5. Maschine nach Anspruch 4, dadurch gekennzeichnet, dass die Feder 144 auf 40 lbs. (178 N) vorkomprimiert ist.
1. Turbine à gaz comprenant un compresseur (14) avec un cheminement d'écoulement de fluide
axial (116), un cheminement d'écoulement de fluide secondaire (112) concentrique avec
le cheminement d'écoulement de fluide du compresseur (116), une valve de prélèvement
(110) en communication fluidique avec le cheminement d'écoulement de fluide du compresseur
(116) et le cheminement d'écoulement de fluide secondaire (112), la valve de prélèvement
(110) comprenant un piston (126) s'étendant radialement, avec une tête de piston (134)
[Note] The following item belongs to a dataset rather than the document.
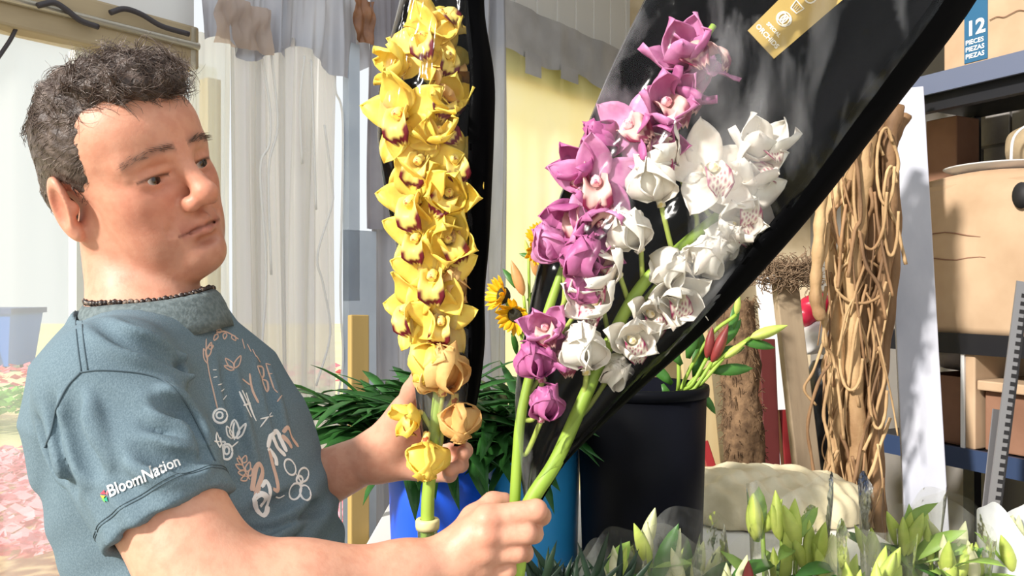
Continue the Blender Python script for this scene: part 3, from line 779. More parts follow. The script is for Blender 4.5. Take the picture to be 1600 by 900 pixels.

radialement éloignée du cheminement d'écoulement de fluide du compresseur (116), une
chambre pneumatique (132) entourant une partie de la tête de piston (134), et un moyen
(150) destiné à introduire le fluide comprimé dans ladite chambre (132), le piston
comprenant un moyen de régulation par valve (136) et un élément rigide (130) s'étendant
entre la tête de piston (134) et le moyen de régulation par valve (136), moyennant
quoi le piston (126) est efficace pour ouvrir ou fermer la communication entre le
cheminement d'écoulement de fluide du compresseur et le cheminement d'écoulement de
fluide secondaire, caractérisée en ce qu'il est prévu un ressort pré comprimé (144) associé avec le piston (126) afin de pousser
normalement le piston (126) radialement et vers l'extérieur par rapport au cheminement
d'écoulement de fluide du compresseur (116), l'agencement étant tel que la pression
pneumatique dans la chambre (132) entourant la tête de piston (134) doit venir à bout
du ressort pré comprimé afin de fermer ledit moyen de régulation par valve (136) et
le ressort de pré compression (144) est tel que la programmation de fermeture de la
valve de prélèvement (110) permettra d'éviter les conditions de pompage du moteur.
2. Turbine selon la revendication 1, caractérisée en ce que le ressort pré comprimé (144) est un ressort à spirales pré comprimé à une valeur
comprise entre 20 et 50 livres (89 et 222 N).
3. Turbine selon la revendication 2, caractérisée en ce que le ressort est pré comprimé à 40 livres (178 N).
4. Turbine selon l'une quelconque des revendications précédentes, caractérisée en ce que la valve de prélèvement (110) comprend un carter (127) définissant la chambre pneumatique
(132) montée sur le carénage externe (121) du cheminement d'écoulement de fluide secondaire
(112) et un logement pour le moyen de régulation par valve (152) est monté à l'autre
extrémité d'une tige (128) fixée au carter de chambre (127) moyennant quoi le logement
du moyen de régulation par valve (152) est monté sur la paroi interne du cheminement
d'écoulement de fluide secondaire (112), le piston (126) comprend la tête de piston
(134) et un manchon allongé (130) reliant la tête de piston (134) à l'élément de régulation
par valve (136) de telle sorte que le manchon (130) coulisse sur la tige (128) entre
une position de vanne ouverte et une position de vanne fermée et le ressort pré comprimé
(144) est monté dans le logement de l'élément de régulation par valve (152) entre
l'élément de régulation par valve (136) et le logement (152) de façon à pousser le
piston (126) et l'élément de régulation par valve (136) vers une position ouverte.
5. Turbine selon la revendication 4, caractérisée en ce que le ressort (144) est pré comprimé à 40 livres (178 N).